Tuesday 14 October 2014

Alone again naturally

I have been trying to come to a decision today . Should I end the relationship . I decided to make a list of the good and bad , to be practical and objective . I saw a side of him that I did not like . A nasty cruel one and I remembered back to the time when I was married and my ex husband used to lie to me. I got so confused I did not know my own mind in the end. I had the same hollow empty alone feeling.   Nervous people like me often blame themselves fir the bad behaviour of others . They excuse it because of their own inadequacies and shame. I realised today that the overwhelming feeling was shame , an emotion that I thought I left behind long ago. But no it followed me and blindsided me . I was too busy doing things I thought  were important . I finally got some quiet time . Tonight I decided to reflect on life in general.
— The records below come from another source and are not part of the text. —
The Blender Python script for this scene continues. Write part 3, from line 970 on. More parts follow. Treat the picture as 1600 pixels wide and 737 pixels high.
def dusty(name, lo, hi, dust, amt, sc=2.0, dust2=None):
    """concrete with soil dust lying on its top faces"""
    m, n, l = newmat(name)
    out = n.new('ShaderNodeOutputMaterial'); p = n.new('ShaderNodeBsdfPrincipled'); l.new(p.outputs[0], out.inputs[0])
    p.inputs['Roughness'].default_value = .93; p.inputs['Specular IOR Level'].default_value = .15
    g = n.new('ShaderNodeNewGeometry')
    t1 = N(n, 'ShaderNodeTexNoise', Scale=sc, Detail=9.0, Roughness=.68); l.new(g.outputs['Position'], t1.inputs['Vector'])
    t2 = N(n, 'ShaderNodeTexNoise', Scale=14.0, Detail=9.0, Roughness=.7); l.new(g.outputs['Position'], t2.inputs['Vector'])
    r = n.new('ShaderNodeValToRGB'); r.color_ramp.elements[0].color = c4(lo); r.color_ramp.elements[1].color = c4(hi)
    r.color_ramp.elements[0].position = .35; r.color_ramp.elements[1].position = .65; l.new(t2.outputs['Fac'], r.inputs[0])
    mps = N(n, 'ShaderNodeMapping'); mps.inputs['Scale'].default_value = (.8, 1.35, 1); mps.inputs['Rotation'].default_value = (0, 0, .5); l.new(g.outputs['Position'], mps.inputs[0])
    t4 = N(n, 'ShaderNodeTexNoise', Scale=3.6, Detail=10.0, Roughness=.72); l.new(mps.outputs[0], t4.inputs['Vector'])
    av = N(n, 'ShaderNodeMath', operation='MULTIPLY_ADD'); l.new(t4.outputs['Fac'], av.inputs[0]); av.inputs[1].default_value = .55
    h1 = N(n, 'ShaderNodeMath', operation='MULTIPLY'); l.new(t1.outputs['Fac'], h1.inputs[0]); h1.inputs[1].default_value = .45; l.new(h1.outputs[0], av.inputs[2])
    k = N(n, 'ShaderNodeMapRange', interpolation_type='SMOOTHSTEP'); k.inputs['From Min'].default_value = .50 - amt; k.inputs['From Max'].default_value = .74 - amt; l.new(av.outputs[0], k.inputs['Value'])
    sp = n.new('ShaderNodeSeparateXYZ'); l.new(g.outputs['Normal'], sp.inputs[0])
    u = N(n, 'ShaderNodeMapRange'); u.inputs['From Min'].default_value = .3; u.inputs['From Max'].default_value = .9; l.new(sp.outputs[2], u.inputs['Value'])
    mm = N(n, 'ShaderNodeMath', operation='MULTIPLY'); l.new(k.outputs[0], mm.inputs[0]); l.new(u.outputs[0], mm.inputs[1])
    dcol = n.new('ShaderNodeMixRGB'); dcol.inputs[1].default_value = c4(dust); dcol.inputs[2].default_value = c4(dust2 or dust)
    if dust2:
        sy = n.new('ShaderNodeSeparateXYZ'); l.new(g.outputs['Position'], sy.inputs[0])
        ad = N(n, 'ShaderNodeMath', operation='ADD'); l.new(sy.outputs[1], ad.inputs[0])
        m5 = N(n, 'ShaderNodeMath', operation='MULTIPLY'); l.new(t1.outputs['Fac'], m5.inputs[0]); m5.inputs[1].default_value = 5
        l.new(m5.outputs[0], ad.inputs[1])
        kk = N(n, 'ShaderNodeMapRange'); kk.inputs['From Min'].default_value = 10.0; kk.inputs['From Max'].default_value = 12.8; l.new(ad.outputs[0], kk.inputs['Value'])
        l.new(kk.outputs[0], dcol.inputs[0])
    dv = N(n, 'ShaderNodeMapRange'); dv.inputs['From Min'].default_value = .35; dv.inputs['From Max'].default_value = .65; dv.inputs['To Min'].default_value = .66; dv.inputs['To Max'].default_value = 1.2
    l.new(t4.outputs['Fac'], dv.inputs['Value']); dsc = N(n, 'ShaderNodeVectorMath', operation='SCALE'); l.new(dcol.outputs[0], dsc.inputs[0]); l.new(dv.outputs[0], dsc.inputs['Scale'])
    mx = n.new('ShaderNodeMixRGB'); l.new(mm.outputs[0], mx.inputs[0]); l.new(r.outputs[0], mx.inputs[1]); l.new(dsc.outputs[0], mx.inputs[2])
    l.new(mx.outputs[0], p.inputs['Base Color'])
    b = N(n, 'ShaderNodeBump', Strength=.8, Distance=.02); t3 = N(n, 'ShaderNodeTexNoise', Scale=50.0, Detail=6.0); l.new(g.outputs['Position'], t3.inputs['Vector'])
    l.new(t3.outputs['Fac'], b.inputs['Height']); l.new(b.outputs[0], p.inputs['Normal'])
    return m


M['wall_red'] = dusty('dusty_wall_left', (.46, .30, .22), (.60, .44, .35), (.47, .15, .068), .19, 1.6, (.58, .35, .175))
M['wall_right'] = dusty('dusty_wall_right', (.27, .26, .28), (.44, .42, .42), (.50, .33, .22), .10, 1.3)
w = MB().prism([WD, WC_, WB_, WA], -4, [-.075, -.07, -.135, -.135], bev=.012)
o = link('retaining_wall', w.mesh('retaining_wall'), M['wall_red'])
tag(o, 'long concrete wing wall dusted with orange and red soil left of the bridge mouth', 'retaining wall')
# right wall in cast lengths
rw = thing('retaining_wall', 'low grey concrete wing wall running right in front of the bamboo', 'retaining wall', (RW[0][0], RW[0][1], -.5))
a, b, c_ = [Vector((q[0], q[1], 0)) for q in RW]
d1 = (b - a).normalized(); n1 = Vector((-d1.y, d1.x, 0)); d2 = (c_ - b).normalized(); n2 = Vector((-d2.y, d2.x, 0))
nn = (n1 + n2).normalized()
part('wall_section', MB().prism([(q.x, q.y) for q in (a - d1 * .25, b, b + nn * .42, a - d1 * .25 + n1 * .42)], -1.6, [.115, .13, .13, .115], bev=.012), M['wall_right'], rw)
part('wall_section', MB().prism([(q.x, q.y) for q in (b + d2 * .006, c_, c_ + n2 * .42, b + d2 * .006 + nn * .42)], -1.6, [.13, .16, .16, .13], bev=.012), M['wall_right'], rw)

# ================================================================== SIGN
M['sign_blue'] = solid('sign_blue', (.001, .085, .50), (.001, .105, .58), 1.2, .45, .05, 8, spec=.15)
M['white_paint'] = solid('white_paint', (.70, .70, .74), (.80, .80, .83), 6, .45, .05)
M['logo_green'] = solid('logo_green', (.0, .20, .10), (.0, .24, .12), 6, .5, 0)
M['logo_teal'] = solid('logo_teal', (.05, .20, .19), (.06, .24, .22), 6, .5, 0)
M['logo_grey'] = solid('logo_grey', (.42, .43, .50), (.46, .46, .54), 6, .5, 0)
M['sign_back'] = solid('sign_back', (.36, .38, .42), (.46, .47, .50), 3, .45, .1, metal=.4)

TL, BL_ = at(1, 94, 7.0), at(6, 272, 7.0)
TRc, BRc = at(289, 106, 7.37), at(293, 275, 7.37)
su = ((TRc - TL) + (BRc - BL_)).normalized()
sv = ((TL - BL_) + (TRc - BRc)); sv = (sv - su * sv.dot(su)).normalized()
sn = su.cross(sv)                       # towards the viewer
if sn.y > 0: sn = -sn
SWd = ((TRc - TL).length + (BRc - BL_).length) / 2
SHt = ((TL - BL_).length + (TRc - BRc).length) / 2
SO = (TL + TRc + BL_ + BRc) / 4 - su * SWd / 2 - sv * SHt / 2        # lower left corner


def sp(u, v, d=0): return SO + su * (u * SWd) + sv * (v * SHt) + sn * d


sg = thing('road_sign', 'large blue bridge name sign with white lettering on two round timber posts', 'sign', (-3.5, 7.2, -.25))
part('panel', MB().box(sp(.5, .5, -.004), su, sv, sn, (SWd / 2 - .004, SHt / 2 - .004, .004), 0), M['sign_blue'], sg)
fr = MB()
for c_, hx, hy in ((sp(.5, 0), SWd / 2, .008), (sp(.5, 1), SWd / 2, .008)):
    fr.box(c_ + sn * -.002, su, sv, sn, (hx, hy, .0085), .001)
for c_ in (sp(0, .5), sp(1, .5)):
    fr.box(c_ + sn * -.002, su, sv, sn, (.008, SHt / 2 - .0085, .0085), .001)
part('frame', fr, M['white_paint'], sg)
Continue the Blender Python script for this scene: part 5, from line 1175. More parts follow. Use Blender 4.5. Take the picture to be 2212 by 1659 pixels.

I decided to look at the pattern of the times I felt hurt in the relationship and each time it came down to the fact that he acted without a thought to me or my feelings.  I looked for  things to balance this he has helped me deal with stressful situations and shown me how to believe in myself.  I have spent years trying to uncover where the shame cones from . I think it's too ingrained to find.   It is perhaps this that is the lesson : I am becoming aware of having to let go of shame. It is so easy to get wrapped up in the busyness of life and forget to take care of the basics. So it's back to basics for me.  Meditation , exercise, nutrition, love myself and my
Family and pets and friends. Give back and work hard. I compromised my fundemental personal values during the relationship.  I decided long ago that I would never again stay in a relationship with someone who tried to twist what I believe . I nearly slipped back . I might end up alone again but it is better to be alone and same and happy than to wonder if I am going crazy. If someone wants to be in a relationship with me they must share my values that is a decision I took years ago . I will not compromise on this .  I now know why I was confused . It was because I was doing  something that is out of alignment with my core self and beliefs. I hope that I will come through this and be happy again. Life is beautiful and too short to waste on those that do not value me. I wonder how this will turn out. I think I will emerge from this dip a stronger person and learn to really value myself . I think I have a new motto . Me first :)  nighty night 

1 comment:

  1. Care for yourself is the antidote to shame. Doing my own self-care with the assistance of Kelly Coffey, personal trainer. Her website http://www.strongcoffey.com/index.php/pleasure-principles-e-course/ offered an e-course I was primarily interested in because I was gaining weight and self-sabotaging. But now I'm learning what is underneath, shame, been there since I was a kid and was in my father, too. Now I see I passed it on to my own daughters. Good luck, Jane. Take care of yourself first!